Re: new...dont like being alone,to much time to think

Post by GSPEN » Tue Mar 22, 2011 2:20 pm

Well, I talked with my girlfriend and faced my fear of how she was feeling about our relationship. Probably a time since one of her server got hacked and she had a week of work to transfer all the sites to a new one, on top of her regular work. Long story short she ended the relationship. She didn't think I had confidence in her. But it was my confidence in me that's lacking. Ugh, shes says I'm wonderful and amazing man and she really cares for me.Then she pretty much said she can't do it and keep her business going at the same time. Spending time with me was putting her very behind in work. She is so used to doing it and raising her kids all on her own she can't see another way to do it.

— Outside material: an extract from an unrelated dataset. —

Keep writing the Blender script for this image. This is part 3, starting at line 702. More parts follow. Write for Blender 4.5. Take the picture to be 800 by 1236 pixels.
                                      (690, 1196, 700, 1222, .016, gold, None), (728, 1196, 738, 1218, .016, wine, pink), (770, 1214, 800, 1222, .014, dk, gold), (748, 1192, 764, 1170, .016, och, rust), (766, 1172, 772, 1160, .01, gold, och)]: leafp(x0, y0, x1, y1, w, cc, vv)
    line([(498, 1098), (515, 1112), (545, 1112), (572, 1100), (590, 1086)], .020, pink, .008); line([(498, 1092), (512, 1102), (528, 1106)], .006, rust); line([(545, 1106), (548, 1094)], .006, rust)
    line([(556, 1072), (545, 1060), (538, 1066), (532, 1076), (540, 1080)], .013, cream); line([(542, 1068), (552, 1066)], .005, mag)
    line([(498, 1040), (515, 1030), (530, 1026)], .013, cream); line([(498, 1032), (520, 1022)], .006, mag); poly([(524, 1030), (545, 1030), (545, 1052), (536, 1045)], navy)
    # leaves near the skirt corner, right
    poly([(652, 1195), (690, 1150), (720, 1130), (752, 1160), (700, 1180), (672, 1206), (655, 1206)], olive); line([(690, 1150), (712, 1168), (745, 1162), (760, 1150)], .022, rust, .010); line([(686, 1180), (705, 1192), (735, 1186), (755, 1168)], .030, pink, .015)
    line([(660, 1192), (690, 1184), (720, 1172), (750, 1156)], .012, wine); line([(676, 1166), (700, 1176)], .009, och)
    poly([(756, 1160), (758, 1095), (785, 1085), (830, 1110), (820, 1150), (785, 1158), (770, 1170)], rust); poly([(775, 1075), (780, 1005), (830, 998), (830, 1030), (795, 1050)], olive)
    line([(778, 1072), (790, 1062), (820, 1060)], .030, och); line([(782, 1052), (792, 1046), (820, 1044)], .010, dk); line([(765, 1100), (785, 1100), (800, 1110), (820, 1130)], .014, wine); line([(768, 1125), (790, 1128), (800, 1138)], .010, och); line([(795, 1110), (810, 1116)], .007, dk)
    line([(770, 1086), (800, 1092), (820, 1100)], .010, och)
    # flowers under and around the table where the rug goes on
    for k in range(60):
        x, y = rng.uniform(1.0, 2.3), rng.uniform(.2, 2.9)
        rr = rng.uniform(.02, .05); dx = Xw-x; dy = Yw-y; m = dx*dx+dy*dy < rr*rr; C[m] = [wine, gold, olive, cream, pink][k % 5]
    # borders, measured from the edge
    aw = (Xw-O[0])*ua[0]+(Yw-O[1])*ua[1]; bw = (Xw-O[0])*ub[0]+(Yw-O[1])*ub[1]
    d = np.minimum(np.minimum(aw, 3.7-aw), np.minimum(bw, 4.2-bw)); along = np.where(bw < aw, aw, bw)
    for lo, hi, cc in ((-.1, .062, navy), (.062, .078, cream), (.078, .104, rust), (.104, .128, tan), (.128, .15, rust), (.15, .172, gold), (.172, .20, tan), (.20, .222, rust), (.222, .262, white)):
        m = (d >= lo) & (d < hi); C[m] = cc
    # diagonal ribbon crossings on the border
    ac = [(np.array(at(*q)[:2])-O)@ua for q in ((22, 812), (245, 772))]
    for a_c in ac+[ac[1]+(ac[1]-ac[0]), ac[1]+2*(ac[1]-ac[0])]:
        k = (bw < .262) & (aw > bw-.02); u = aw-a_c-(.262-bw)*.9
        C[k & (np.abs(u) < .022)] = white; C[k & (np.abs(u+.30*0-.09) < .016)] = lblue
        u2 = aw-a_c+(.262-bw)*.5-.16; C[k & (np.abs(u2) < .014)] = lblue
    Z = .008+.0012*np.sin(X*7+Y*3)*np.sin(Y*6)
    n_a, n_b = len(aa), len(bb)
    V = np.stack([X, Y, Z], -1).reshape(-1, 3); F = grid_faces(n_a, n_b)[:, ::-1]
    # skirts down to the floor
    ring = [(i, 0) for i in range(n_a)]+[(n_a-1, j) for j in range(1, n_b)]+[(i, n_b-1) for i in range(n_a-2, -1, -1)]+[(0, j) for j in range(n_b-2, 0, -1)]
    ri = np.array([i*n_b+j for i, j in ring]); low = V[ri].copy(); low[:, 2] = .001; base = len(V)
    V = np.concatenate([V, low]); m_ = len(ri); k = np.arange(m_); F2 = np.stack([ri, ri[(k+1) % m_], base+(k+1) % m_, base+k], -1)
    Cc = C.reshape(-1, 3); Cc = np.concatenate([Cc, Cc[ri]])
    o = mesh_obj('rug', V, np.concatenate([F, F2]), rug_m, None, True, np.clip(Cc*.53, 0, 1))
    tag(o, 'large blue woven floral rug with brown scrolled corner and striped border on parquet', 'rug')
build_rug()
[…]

So I have to figure out how to be ok with me. It was truly special ( she thought so also). I don't want it to be over. I don't understand why she would let go of it so easily. Bringing me back to " what's wrong with me syndrome". At the same time I know she is afraid of getting hurt so she would let me in then back away. How do I move on?
Do much for long story short. Thanks for listening.